WHO WILL STAND AGAINST CORRUPTION?
From: Fuambo Janyandito
In the wake of the FPE financial scandal and the call by Bishop Owuor for church leaders to be transparent, each of us need to echo the call to transparency in all available media and to all public servants, private sector employees, NGOs and the private sector.
The response to Bishop Owuor’s call by church leaders, the lackluster
response by the government on the FPE scandal and the silence by politicians and civil society over the scandal are pointers that scandals of any magnitude do not matter in Kenya and the old saying that: A MAN EATETH WHERE HE WORKETH still rules supreme in Kenya.

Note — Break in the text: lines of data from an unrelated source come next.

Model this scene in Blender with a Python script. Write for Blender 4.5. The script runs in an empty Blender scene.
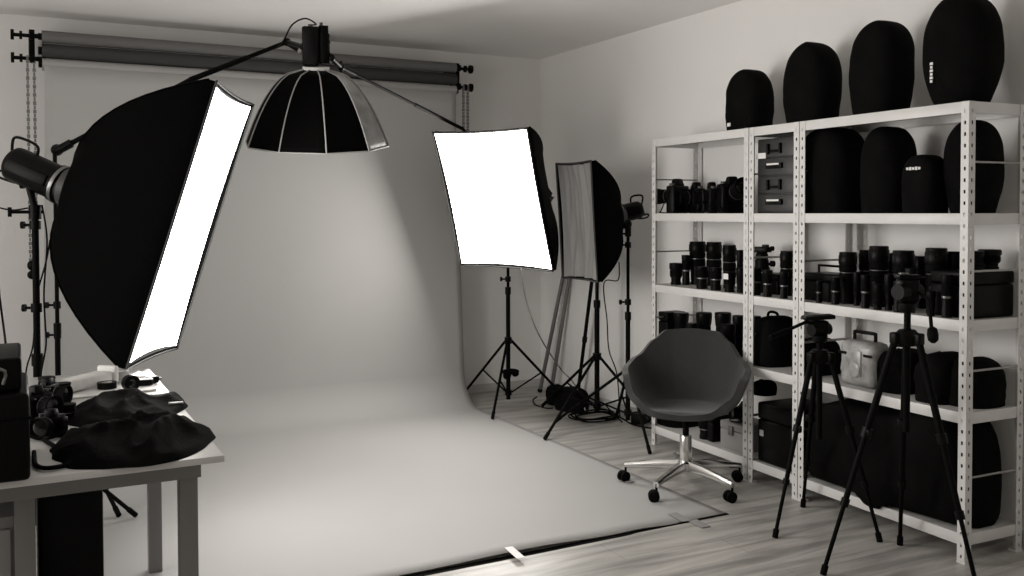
import bpy, bmesh, math, random
from mathutils import Vector, Matrix, noise
PI = math.pi
scene = bpy.context.scene
COL = scene.collection
# ------------------------------------------------------------------ camera
FPX, CZ = 938.53, 1.375
PITCH, ROLL, YAW, SY = 0.026, -0.0023, 0.4872, -51.23
cY, sY = math.cos(YAW), math.sin(YAW)
FW = Vector((sY*math.cos(PITCH), cY*math.cos(PITCH), -math.sin(PITCH)))
R0 = Vector((cY, -sY, 0)); U0 = R0.cross(FW)
RT = R0*math.cos(ROLL) + U0*math.sin(ROLL)
UP = -R0*math.sin(ROLL) + U0*math.cos(ROLL)
CAM = Vector((0, 0, CZ))
def ray(x, y): return FW + RT*((x-512)/FPX) + UP*((288+SY-y)/FPX)
def at(x, y, D): return CAM + ray(x, y)*D
def onz(x, y, z=0.0):
    r = ray(x, y); return CAM + r*((z-CZ)/r.z)
def ony(x, y, Y):
    r = ray(x, y); return CAM + r*(Y/r.y)
def onx(x, y, X):
    r = ray(x, y); return CAM + r*(X/r.x)
cam_d = bpy.data.cameras.new('camera'); cam = bpy.data.objects.new('camera', cam_d); COL.objects.link(cam)
M = Matrix((RT, UP, -FW)).transposed().to_4x4(); M.translation = CAM
cam.matrix_world = M
cam_d.sensor_fit = 'HORIZONTAL'; cam_d.sensor_width = 36; cam_d.lens = FPX*36/1024
cam_d.shift_y = SY/1024
cam_d.clip_start = 0.02
scene.camera = cam

# ------------------------------------------------------------------ materials
TINT = (1.0, .985, .962)
def mat(name, v, rough=.5, metal=0.0, bump=0.0, bscale=80, var=0.0, vscale=6, spec=.5, sheen=0, trans=0, tint=True):
    m = bpy.data.materials.new(name); m.use_nodes = True
    nt = m.node_tree; b = nt.nodes['Principled BSDF']
    c = (v, v, v) if not isinstance(v, tuple) else v
    if tint: c = tuple(a*t for a, t in zip(c, TINT))
    b.inputs['Base Color'].default_value = (*c, 1)
    b.inputs['Roughness'].default_value = rough; b.inputs['Metallic'].default_value = metal
    b.inputs['Specular IOR Level'].default_value = spec
    if sheen: b.inputs['Sheen Weight'].default_value = sheen
    if trans: b.inputs['Transmission Weight'].default_value = trans
    tc = nt.nodes.new('ShaderNodeTexCoord')
    if var:
        n = nt.nodes.new('ShaderNodeTexNoise'); n.inputs['Scale'].default_value = vscale; n.inputs['Detail'].default_value = 4
        r = nt.nodes.new('ShaderNodeMapRange'); r.inputs[1].default_value = .3; r.inputs[2].default_value = .7
        r.inputs[3].default_value = 1-var; r.inputs[4].default_value = 1+var
        mx = nt.nodes.new('ShaderNodeVectorMath'); mx.operation = 'SCALE'; mx.inputs[0].default_value = c
        nt.links.new(tc.outputs['Object'], n.inputs['Vector']); nt.links.new(n.outputs[0], r.inputs[0])
        nt.links.new(r.outputs[0], mx.inputs['Scale']); nt.links.new(mx.outputs[0], b.inputs['Base Color'])
    if bump:
        n = nt.nodes.new('ShaderNodeTexNoise'); n.inputs['Scale'].default_value = bscale; n.inputs['Detail'].default_value = 3
        bp = nt.nodes.new('ShaderNodeBump'); bp.inputs['Strength'].default_value = bump; bp.inputs['Distance'].default_value = .004
        nt.links.new(tc.outputs['Object'], n.inputs['Vector']); nt.links.new(n.outputs[0], bp.inputs['Height']); nt.links.new(bp.outputs[0], b.inputs['Normal'])
    return m
def emit(name, strength):
    m = bpy.data.materials.new(name); m.use_nodes = True; nt = m.node_tree
    b = nt.nodes['Principled BSDF']; b.inputs['Base Color'].default_value = (.8, .8, .8, 1)
    b.inputs['Emission Color'].default_value = (1, .966, .925, 1); b.inputs['Emission Strength'].default_value = strength
    return m
LIT0, LIT1 = 11.0, 11.0
M_ = dict(
 wall=mat('wall_paint', .82, .85, bump=.08, bscale=60, var=.02, vscale=1.5),
 ceil=mat('ceiling_paint', .86, .9, var=.02, vscale=1.2),
 base=mat('baseboard_paint', .55, .5),
 paper=mat('backdrop_paper', .40, .7, var=.015, vscale=2),
 rollg=mat('roll_grey', .12, .6), rolld=mat('roll_dark', .028, .6), rolll=mat('roll_light', .33, .6),
 white=mat('white_metal', .66, .4, var=.03, vscale=12), hole=mat('slot_dark', .02, .8),
 board=mat('shelf_board', .5, .6), steel=mat('rod_steel', .35, .35, .6),
 bfab=mat('black_fabric', .0035, .8, bump=.35, bscale=160, var=.3, vscale=10, spec=.05),
 cloth=mat('black_cloth', .004, .8, bump=.4, bscale=90, var=.3, vscale=16, spec=.025), bnyl=mat('black_nylon', .0015, .6, bump=.3, bscale=60, spec=.015),
 bpl=mat('black_plastic', .0025, .38, bump=.1, bscale=300, spec=.1), bru=mat('black_rubber', .003, .7, spec=.06),
 bme=mat('black_metal', .0025, .6, spec=.06), gpl=mat('grey_plastic', .05, .5), glass=mat('lens_glass', .01, .06),
 silver=mat('silver_ring', .22, .35, .8), chrome=mat('chrome', .72, .2, 1.0), felt=mat('chair_felt', .028, .9, bump=.5, bscale=420, var=.08, vscale=30, sheen=.2),
 tag=mat('white_label', .75, .6), diff=mat('unlit_diffuser', .2, .6, bump=.1, bscale=20), case=mat('grey_case', .28, .5),
 clear=mat('cloudy_plastic', .34, .3, var=.38, vscale=22), tape=mat('white_tape', .8, .5), gtape=mat('grey_tape', .28, .6),
 desk=mat('desk_laminate', .66, .3, var=.02, vscale=3), desk_leg=mat('desk_leg', .2, .5), pap=mat('white_paper', .72, .7, var=.1, vscale=20),
 tube=mat('grey_tube', .16, .4, .3), cab=mat('cabinet_grey', .3, .6), drawer=mat('drawer_plastic', .026, .45), rope=mat('chain_plastic', .16, .5),
 sil_rib=mat('silver_piping', .28, .5), grib=mat('grey_piping', .03, .6), litpan=mat('lit_panel_fabric', .2, .45, .3, bump=.4, bscale=30, var=.35, vscale=14), inner=mat('silver_lining', .7, .35, .4),
 lit0=emit('lit_diffuser_left', LIT0), lit1=emit('lit_diffuser_right', LIT1),
)
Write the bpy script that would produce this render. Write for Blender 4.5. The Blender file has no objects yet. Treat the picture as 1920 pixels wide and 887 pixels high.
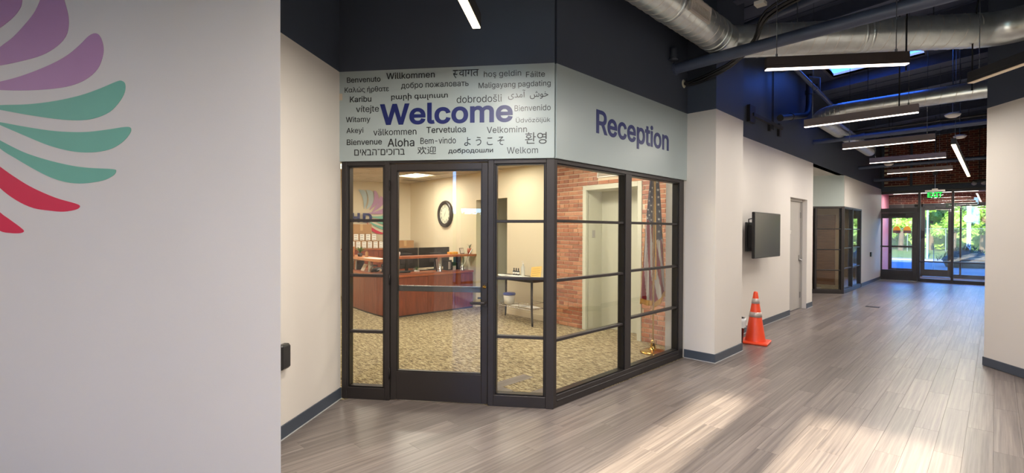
import bpy, bmesh, math, random
from mathutils import Vector, Matrix
from mathutils.geometry import delaunay_2d_cdt, interpolate_bezier
random.seed(7)
PI = math.pi
col = bpy.context.scene.collection
scn = bpy.context.scene

# ------------------------------------------------------------------ camera
EYE = 1.56
cam = bpy.data.cameras.new('camera'); camo = bpy.data.objects.new('camera', cam); col.objects.link(camo)
cam.sensor_fit = 'HORIZONTAL'; cam.sensor_width = 36.0
cam.lens = 908.0 / 1920 * 36.0
cam.clip_start = 0.05; cam.clip_end = 400
pitch, roll = math.radians(-0.563), math.radians(0.2008)
camo.matrix_world = (Matrix.Translation((0, 0, EYE)) @ Matrix.Rotation(math.radians(45), 4, 'Z')
                     @ Matrix.Rotation(PI / 2 + pitch, 4, 'X') @ Matrix.Rotation(roll, 4, 'Z'))
scn.camera = camo

# ------------------------------------------------------------------ world, sun, exposure
SUN_ELEV = math.radians(20)
world = bpy.data.worlds.new('sky'); scn.world = world; world.use_nodes = True
wn = world.node_tree.nodes; wl = world.node_tree.links
for n_ in list(wn): wn.remove(n_)
sky = wn.new('ShaderNodeTexSky'); sky.sky_type = 'NISHITA'; sky.sun_disc = False
sky.sun_elevation = SUN_ELEV; sky.sun_rotation = math.radians(180 - 3.4); sky.air_density = 1.0; sky.dust_density = 0.2; sky.ozone_density = 3.0
bg = wn.new('ShaderNodeBackground'); bg.inputs['Strength'].default_value = 1.15
tint = wn.new('ShaderNodeMix'); tint.data_type = 'RGBA'; tint.blend_type = 'MULTIPLY'; tint.inputs[0].default_value = 1.0
tint.inputs[7].default_value = (0.38, 0.72, 1.42, 1)          # camera balanced for warm lamps: daylight reads blue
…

In this information age, it is not funny when funds are misappropriated
from a public and donor funded national program and it takes months before it is discovered. Kenya boasts of qualified accountants and IT experts who because of tribalism, nepotism and corruption are economic refugees elsewhere, leaving semi literates(cannot apply basic IT in management processes) who are schooled in corruption to man important public programs.
It is also not amusing when the Minister of Finance mocks the public by saying that the hole poked by the thieves will be filled by public funds. Our ministers should know that public resources are not personal.
What we want to hear is that personal accounts are being frozen, personal property is being attached to refund the stolen money, and responsible public servants fired. The money was not stolen by some monkeys but by people-fellow citizens charged with the responsibility of overseeing the program.
If the churches were clean, I am sure they would be standing up in defense of Kenyan children and putting the government on its toes over the embezzled funds. However, the management of institutions under their care is wanting and riddled with corruption and all manner of evils hence none of the church leaders can rebuke public servants and politicians.
Many NGOs and CSOs are also characterized with corruption and lack of accountable governance structures. Thus they have no credibility to question corrupt practices.
Kenyan private sector is not an exception with its management riddled with opaque practices and arbitrariness.
The average Kenyan not to be left behind after religiously learning from the churches, private sector,public sector and NGOs believes that one becomes a hero by helping himself/herself from MALI YA UMA and therefore considers it bad manners to shout against the so ‘heroes’
What all of us should do is to flee from the devil, recant our evil ways,
repent and walk with God. Otherwise Kenya will perish soon and we are doomed with it.